Benedict Canyon Drive is already heavily used as an alternative to the 405 Freeway between the San Fernando Valley and West Los Angeles. Adding a hotel to the neighborhood would only aggravate the traffic headaches, opponents say.

"A hotel never goes to sleep," said Robert Mann, an attorney who has lived in the canyon for 35 years and has helped lead the opposition. "You'll have people coming in and out 24 hours a day."

"We are containing things on site as much as possible, making the hotel seem to blend in with the environment," Safady said in an interview.

If the project gets a green light from the City Council, the construction would generate a cacophony of chainsaws, bulldozers and cement trucks for nearly ten years, Mann said.

Councilman Paul Koretz, who represents the neighborhood on the City Council, has voiced opposition to the project, as have leading mayoral candidates Karen Bass and Rick Caruso.

"The project's hillside location, size, height, operations, and other significant features will not be compatible with and will adversely affect or further degrade adjacent properties, the surrounding neighborhood, and public health, welfare, and safety," Koretz said in a 2021 motion that the council's land use committee is expected to consider Tuesday.
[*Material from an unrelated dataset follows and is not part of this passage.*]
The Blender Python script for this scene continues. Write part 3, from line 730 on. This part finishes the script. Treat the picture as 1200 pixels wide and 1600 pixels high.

Despite the opposition to the project by influential elected officials, opponents of the hotel project say they can't be too confident that the City Council will kill the proposal.

"With what developers have been able to get away with in this town, how can we rest?" said Cristina Colissimo, a producer and director of documentary films who lives near the proposed hotel.

In response to criticism from opponents, Safady said his project compares favorably with the nearby swanky Hotel Bel-Air and the Beverly Hills Hotel, two larger upscale hotels that draw more visitors than would the Bulgari and are each located on only 12 acres of land.

"I'm not here to mislead anyone to say we will never have events, but these will be curated events, much smaller in size and much different, and all parking will be located on site," he said.

As for the trees that would be removed to complete the project, Safady said his project will replace the removed trees on a 4-to-1 basis.

"We have technical experts working on it to make it a bespoke eco-luxury hotel with homes," he said.